Die Industrie braucht grüne Gase

Aus erneuerbarem Strom erzeugter Wasserstoff ist der entscheidende Schlüssel, um die Klimaziele zu erreichen.
Illustration: Daniel Balzer
Mirko Heinemann Redaktion

Eigentlich sollte die so genannte Nationale Wasserstoffstrategie bereits im März vom Kabinett verabschiedet werden. Die Corona-Krise hat dem Ganzen einen Strich durch die Rechnung gemacht. Andere Themen rückten auf die Tagesordnung. Aber worum geht es dabei eigentlich?
Derzeit werden nur etwa 20 Prozent der in Deutschland verbrauchten Energie durch Strom bereitgestellt. Mit der Energiewende und der verstärkten Nutzung von Windkraft und Photovoltaik werden zwar alle Branchen verstärkt auf die Nutzung von Strom aus Erneuerbaren Energien umstellen. Dennoch gibt es Industriezweige, bei denen das nicht ohne Weiteres möglich ist. Dazu gehören Raffinerien und Stahlwerke. Aber auch der Betrieb von elektrischen Passagierflugzeugen und Schwerlastfahrzeugen mit Batteriestrom ist noch nicht recht vorstellbar. Wenn all diese Branchen in Zukunft klimaneutral wirtschaften wollen, müssen sie so genannten Grünen Wasserstoff nutzen. Der wird durch Elektrolyse aus erneuerbarem Strom erzeugt. „Wasserstoff ist über alle Sektoren hinweg der entscheidende Schlüssel, um die Klimaziele zu erreichen”, so Holger Lösch, stellvertretender Hauptgeschäftsführer des Bundesverbands der Deutschen Industrie.  

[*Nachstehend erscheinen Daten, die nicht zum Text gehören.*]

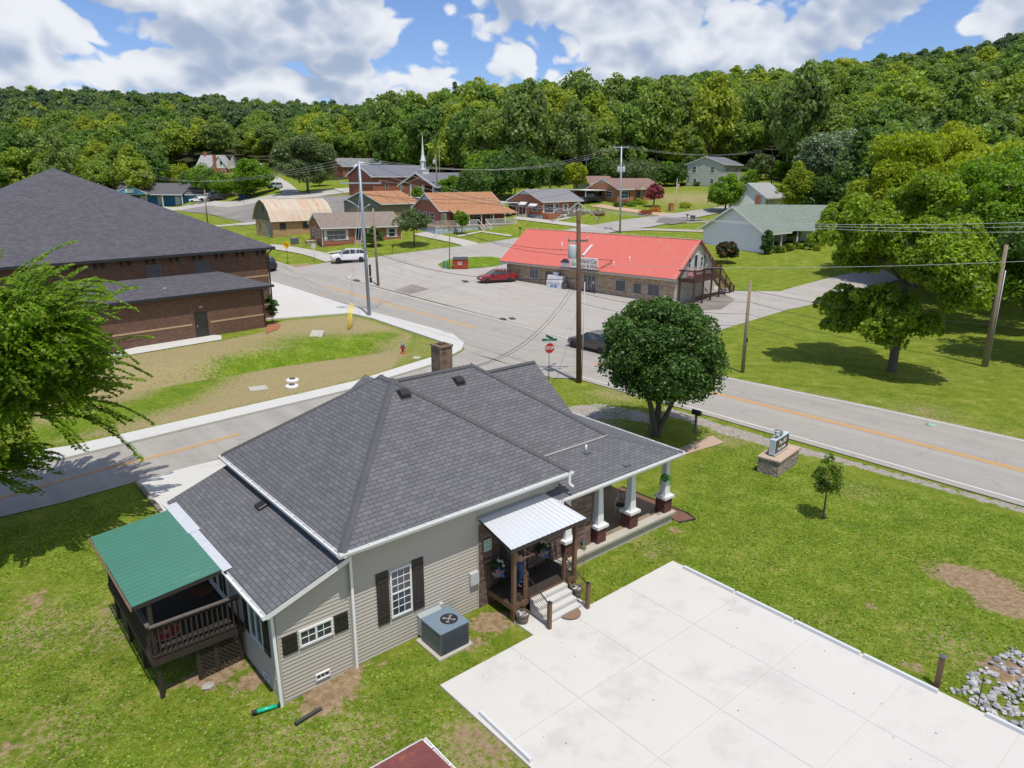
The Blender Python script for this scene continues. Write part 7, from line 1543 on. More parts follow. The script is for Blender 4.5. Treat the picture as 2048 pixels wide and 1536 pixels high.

Das geht aber nicht von jetzt auf gleich. Als Energieträger für den Übergang gilt Erdgas. In dessen Verteilnetze kann sukzessive grüner Wasserstoff eingespeist werden. Und bis 2030 sollen laut Wasserstoffstrategie des Bundes 20 Prozent des in Deutschland verbrauchten Wasserstoffs aus CO2-freier Produktion stammen. Deshalb brauche Deutschland eine nationale Wasserstoffstrategie mit Anschubfinanzierungen und Importen aus Ländern, in denen grüner Wasserstoff kostengünstiger hergestellt werden könne als hierzulande, so der bayerische Wirtschaftsminister Hubert Aiwanger: „Übermorgen kommt der grüne Wasserstoff über Nord Stream 2, aus Skandinaven und aus Kanada.“  


Oliver Krischer, stellvertretender Fraktionsvorsitzender von Bündnis90/Die Grünen, fordert die Industrie auf, die Chancen zu nutzen. Niemand solle glauben, dass in Deutschland heute noch „auch nur ein mit Koks beheizter Hochofen neu gebaut wird”. Längst orientiere sich der Markt in Richtung Asien, was nichts mit den Klimazielen zu tun habe, sondern mit veränderten Anforderungen der Branche. „Wenn die deutsche Stahlindustrie überhaupt eine Zukunft haben will, dann nur, wenn sie den nächsten technologischen Schritt geht und in die Produktion von CO2-frei hergestelltem Stahl einsteigt“, so Krischer.


Grüner Wasserstoff wäre demnach der Retter der deutschen Stahlindustrie. Dazu seien auch Importe von Wasserstoff notwendig, so Krischer. Sie dürften allerdings nicht als Argument benutzt werden, um den Ausbau der Erneuerbaren Energien in Deutschland zu bremsen. Schließlich gebe es derzeit weder Elektrolyseure in der afrikanischen Wüste noch Transportschiffe für Wasserstoff. Vieles sei noch Zukunftsmusik. Auch Kerstin Andreae, Vorsitzende der BDEW-Hauptgeschäftsführung, betont das Potenzial von Wasserstoff für die Industrie. Der Aufbau einer Wasserstoffwirtschaft sei eine Chance für alle Sektoren, um ihre Treibhausgasemissionen zu senken.